Жизнь в небольшом пограничном гарнизоне была однообразна, и вне службы мало что могло заинтересовать или развлечь. Тем не менее кони у нас были хорошие, а поскольку из-за близости к границе полк был укомплектован полностью, работы для тех, кто относился к своим обязанностям серьезно, хватало. К их числу принадлежал и я, а на взгляд командира моего эскадрона, даже с перебором. Командирам эскадронов в ту пору выделяли фиксированную сумму на закупку фуража у выбранных по собственному усмотрению торговцев. Чем меньше лошади скакали, тем меньше им, разумеется, требовалось корма. Между эскадронным и мной завязалось дружеское соперничество, и вскоре я понял, почему я все чаще получаю от него приглашение отобедать.

Я познакомился с жизнью основной массы войск великой русской армии, разбросанных по обширным территориям империи, жизнью, весьма отличной от жизни гвардейских полков и гарнизонов в больших городах. Я узнал и научился ценить многие качества русского солдата. Он послушен, исполнителен, а при справедливом обращении становился преданным своим офицерам. Так продолжалось до тех пор, пока революция и ее искушения, перед которыми простой человек не смог устоять, не разрушили дисциплину.

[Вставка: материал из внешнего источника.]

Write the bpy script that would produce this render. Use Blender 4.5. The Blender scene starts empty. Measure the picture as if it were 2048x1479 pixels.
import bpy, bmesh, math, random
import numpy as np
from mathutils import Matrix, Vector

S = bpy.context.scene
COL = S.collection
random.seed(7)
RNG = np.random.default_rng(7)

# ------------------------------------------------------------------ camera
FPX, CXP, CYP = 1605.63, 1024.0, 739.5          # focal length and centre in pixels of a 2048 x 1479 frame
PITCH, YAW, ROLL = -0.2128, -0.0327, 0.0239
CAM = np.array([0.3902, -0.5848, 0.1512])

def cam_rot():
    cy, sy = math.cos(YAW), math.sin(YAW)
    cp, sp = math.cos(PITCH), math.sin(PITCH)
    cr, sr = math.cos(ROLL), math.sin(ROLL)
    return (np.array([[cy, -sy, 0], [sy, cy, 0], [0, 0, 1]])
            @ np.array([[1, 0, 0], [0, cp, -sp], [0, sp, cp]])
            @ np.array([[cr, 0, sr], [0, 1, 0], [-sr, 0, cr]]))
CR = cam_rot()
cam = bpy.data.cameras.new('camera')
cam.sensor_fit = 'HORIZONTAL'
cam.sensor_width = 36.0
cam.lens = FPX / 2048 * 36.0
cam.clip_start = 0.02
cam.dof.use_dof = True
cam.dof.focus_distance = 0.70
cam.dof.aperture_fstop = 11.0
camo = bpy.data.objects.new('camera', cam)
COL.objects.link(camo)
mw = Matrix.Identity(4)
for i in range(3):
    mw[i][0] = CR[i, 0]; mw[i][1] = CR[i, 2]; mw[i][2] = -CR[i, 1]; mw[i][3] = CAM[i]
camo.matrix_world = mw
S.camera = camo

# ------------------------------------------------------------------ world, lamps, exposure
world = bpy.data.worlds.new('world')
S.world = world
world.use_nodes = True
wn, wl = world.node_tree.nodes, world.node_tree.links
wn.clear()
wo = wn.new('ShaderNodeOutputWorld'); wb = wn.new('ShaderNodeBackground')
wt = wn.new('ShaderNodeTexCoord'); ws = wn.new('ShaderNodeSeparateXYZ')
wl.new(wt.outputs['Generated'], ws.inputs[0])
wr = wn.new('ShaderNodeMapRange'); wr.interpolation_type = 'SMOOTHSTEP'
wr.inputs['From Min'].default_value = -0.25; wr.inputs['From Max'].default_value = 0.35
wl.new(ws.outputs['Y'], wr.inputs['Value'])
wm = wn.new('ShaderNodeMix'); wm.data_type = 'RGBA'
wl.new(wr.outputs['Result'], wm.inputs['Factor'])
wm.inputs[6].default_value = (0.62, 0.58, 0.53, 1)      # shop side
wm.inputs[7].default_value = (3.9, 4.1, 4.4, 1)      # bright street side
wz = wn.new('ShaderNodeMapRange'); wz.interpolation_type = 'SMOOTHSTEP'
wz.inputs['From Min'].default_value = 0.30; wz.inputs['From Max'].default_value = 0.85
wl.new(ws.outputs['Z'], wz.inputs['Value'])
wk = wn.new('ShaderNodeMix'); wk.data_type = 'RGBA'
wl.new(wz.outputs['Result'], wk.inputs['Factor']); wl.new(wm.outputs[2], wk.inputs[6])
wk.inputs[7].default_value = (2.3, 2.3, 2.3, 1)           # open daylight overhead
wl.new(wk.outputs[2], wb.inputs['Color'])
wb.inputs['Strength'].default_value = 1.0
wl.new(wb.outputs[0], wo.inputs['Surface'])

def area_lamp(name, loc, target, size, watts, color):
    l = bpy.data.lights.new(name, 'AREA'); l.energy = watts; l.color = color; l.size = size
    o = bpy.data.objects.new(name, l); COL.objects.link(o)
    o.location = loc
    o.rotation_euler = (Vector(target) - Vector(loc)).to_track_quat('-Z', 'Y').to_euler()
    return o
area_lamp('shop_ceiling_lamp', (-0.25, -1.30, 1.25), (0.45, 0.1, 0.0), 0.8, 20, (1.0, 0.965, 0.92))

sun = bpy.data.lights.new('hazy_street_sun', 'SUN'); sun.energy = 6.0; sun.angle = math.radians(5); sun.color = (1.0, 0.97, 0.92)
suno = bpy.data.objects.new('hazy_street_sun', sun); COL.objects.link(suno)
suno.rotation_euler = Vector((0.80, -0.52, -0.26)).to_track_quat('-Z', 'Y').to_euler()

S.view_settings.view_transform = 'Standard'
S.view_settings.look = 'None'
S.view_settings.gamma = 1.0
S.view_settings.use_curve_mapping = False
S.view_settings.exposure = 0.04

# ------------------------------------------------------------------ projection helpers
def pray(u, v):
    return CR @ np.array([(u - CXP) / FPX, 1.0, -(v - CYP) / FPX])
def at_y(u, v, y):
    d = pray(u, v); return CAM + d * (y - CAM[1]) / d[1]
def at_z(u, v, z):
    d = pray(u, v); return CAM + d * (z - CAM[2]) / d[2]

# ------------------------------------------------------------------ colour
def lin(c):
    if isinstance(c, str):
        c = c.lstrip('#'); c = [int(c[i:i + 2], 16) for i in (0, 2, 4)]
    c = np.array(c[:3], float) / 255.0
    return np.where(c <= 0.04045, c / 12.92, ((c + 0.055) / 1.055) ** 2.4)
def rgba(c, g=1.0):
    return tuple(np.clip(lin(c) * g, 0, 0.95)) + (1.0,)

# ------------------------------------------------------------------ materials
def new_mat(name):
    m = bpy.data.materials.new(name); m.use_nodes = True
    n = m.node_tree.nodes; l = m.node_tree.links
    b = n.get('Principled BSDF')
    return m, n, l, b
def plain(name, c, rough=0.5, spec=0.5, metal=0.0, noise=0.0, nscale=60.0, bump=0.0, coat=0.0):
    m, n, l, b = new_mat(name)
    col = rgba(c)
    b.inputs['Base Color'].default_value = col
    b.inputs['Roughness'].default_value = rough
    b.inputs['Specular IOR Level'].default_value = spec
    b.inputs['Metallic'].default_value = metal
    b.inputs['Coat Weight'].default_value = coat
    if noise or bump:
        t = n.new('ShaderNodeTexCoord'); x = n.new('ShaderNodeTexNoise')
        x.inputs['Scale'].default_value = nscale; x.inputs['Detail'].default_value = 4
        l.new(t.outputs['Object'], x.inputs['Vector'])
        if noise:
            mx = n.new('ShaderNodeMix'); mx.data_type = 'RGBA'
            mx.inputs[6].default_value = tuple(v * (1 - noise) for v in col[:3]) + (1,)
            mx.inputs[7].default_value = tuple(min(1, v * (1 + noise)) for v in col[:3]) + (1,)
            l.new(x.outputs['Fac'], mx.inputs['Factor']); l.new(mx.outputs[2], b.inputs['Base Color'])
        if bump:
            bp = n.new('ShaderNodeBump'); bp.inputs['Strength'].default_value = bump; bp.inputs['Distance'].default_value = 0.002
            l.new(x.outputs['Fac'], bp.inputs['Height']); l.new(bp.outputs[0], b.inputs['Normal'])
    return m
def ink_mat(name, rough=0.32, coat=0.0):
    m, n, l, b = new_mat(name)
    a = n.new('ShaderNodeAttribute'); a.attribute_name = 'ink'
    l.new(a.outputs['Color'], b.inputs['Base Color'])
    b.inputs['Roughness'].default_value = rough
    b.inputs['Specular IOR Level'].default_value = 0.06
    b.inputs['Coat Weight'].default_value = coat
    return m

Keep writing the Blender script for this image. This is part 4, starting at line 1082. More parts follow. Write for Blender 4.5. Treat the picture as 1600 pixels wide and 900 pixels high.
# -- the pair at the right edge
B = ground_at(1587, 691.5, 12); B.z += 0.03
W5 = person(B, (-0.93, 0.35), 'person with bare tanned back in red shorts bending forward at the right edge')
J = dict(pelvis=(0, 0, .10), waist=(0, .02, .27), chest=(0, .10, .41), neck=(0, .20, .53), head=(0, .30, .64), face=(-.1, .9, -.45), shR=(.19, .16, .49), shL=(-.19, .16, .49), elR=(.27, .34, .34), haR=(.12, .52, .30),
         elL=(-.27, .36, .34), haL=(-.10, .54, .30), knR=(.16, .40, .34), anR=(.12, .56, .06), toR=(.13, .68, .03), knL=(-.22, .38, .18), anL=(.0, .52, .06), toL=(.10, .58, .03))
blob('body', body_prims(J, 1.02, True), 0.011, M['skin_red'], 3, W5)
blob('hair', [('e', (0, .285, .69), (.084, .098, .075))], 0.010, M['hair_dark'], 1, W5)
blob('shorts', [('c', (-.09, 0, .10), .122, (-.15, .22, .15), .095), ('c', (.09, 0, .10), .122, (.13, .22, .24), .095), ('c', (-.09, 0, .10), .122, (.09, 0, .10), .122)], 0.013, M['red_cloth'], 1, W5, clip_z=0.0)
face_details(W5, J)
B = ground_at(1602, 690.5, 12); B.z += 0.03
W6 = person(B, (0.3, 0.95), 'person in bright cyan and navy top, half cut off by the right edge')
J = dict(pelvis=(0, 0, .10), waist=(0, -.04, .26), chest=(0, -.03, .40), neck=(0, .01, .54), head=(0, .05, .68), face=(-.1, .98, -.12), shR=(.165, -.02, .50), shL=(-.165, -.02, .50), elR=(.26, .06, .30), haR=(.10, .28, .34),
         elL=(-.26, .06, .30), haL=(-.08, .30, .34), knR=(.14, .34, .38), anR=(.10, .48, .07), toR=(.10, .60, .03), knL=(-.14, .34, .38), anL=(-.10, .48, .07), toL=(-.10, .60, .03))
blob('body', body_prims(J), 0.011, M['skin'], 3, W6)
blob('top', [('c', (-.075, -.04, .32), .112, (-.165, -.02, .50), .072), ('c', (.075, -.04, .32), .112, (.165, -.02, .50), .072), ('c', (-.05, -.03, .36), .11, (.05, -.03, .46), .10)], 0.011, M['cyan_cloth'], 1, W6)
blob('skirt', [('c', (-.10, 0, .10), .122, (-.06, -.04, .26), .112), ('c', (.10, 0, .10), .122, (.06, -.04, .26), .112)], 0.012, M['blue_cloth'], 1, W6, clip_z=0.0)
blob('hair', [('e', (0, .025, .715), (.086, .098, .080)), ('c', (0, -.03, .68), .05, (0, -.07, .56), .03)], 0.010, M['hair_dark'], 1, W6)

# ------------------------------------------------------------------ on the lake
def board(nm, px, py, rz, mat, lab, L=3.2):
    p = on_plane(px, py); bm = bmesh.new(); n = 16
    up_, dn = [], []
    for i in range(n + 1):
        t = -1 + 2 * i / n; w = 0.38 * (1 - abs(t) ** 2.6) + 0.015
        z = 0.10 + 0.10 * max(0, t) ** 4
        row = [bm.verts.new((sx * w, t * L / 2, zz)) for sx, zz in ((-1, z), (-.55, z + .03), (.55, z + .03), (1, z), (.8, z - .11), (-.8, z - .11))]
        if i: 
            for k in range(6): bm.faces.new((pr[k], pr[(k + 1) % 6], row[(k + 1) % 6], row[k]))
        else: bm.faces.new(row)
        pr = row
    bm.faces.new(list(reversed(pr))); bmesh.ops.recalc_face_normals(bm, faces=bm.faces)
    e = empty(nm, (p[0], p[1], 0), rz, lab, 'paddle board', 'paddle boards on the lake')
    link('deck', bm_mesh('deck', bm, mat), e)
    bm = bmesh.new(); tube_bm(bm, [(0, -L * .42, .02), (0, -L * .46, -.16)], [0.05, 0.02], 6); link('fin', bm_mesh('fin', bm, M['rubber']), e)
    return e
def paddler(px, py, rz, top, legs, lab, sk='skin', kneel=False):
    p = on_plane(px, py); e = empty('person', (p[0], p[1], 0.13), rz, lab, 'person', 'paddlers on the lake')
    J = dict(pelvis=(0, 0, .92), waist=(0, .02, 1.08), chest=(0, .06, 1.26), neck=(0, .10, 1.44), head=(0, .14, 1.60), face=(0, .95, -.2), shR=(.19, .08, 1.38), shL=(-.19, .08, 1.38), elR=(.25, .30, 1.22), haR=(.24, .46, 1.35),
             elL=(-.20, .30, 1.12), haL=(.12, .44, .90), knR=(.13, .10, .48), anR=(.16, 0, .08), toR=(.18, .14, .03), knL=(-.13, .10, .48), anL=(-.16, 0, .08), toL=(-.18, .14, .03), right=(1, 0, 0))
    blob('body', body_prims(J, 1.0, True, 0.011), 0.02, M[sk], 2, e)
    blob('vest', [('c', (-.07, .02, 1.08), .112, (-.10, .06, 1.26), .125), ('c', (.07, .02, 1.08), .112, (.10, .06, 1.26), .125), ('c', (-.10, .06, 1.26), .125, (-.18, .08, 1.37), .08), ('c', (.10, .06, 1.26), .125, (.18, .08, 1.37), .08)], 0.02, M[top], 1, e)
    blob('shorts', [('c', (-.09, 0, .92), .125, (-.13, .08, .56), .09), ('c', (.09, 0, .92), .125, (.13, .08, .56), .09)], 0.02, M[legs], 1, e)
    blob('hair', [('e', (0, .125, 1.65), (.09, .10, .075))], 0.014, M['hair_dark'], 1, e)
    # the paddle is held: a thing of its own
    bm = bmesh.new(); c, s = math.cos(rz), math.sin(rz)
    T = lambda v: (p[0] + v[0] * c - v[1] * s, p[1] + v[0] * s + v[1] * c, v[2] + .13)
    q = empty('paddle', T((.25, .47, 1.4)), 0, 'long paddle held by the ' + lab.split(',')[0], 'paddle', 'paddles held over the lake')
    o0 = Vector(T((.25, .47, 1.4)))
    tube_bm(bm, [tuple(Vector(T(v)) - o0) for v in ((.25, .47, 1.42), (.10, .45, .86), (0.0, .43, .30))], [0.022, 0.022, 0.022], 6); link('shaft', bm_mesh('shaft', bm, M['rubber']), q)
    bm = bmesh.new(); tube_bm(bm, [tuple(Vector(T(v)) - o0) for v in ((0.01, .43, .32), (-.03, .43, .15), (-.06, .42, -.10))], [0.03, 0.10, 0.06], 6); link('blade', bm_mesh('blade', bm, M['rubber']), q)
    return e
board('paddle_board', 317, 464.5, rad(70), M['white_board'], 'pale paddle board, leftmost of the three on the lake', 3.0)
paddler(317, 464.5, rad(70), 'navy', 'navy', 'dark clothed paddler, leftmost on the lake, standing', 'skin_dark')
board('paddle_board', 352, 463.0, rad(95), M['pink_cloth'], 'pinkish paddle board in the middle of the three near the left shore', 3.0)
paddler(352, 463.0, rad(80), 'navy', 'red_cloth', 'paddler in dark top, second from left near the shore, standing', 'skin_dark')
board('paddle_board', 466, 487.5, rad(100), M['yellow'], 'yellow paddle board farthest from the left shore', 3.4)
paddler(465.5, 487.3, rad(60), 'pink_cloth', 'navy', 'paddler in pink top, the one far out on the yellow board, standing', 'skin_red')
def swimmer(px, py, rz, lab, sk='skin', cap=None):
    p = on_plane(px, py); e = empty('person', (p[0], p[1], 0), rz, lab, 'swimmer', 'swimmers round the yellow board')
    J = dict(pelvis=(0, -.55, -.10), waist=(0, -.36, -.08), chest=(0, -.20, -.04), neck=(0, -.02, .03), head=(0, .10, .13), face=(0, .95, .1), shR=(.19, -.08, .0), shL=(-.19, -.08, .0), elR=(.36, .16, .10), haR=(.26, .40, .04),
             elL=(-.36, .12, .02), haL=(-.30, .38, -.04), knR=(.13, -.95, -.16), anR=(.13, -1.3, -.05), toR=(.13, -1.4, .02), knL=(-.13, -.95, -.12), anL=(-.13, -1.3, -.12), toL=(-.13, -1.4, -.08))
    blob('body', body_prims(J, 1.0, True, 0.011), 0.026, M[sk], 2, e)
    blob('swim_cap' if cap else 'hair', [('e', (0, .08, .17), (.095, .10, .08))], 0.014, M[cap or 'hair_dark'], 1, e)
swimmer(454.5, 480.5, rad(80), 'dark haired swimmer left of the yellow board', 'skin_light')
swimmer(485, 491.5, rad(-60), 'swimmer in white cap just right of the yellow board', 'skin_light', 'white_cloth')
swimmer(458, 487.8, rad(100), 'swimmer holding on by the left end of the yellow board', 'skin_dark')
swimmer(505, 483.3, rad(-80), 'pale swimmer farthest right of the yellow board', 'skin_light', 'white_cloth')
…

После года службы в Александрийском драгунском полку я получил долгожданную новость о переводе в Кавалергардский полк. Я, конечно, был рад, что сбылась моя юношеская мечта, а также что буду жить в Петербурге, имея возможность наслаждаться всеми прелестями, которые подобный город предлагает молодому офицеру. Однако товарищей по драгунскому полку и интересную работу с новобранцами и лошадьми в нашем лихом 2-м эскадроне я оставил не без сожаления. Удовольствия добавляла мне мысль, что я приближаюсь к родине, при тогдашнем плохом сообщении дорога от западной границы Польши до Финляндии была долгой, тем более что ближайшая к нам железнодорожная станция находилась в 70 милях.

В Кавалергардском полку мне поручили заниматься обучением богатырского вида новобранцев первого эскадрона. В определенные дни работа в манеже начиналась в 6 утра. После полуденного обеда в столовой, к которому являлись все офицеры, тренировки продолжались до 4—5 часов, а далее шло свободное время. Регулярно устраивались полковые обеды, на которые приходили старые офицеры. После Русско-японской войны на обедах гвардейских полков часто присутствовал его величество император. Как бывший кавалергард, я несколько раз на них оказывался, и меня поразила его простота и отсутствие надменности в компании своих офицеров.

Кавалергардская служба сильно отличалась от той, к которой я привык в драгунском полку. Наши казармы располагались в центре города, и учения эскадронов на открытой местности удавалось проводить нечасто. Мне не хватало наших польских тренировок на пересеченной местности, и я любил маневры в Царском Селе, которые начались в мае и продолжались все лето. В Царское Село часто привозили иностранных монархов и государственных деятелей, и в их честь устраивались грандиозные парады и маневры. Апогеем были значимые ежегодные скачки, на которых присутствовало высшее командование и военные атташе.

Зимой нам иногда выпадала честь нести караул в Зимнем дворце. Несомненно, положенная в таких случаях историческая форма во многом способствовала ощущению близкого соприкосновения с русской историей. Мы носили белый китель с серебряным воротником и шевронами, короткие белые лосины оленьей кожи, натягивавшиеся мокрыми на голое тело, и лакированные ботфорты, в которых было очень неудобно сидеть. Поверх кителя надевался алый супервест с вышитым орденом Святого Андрея Первозванного. Все это великолепие венчал шлем с императорским гербом – двуглавым орлом. Мы его звали «голубем». После двадцати четырех часов караульной службы в этом облачении переодевались мы с облегчением.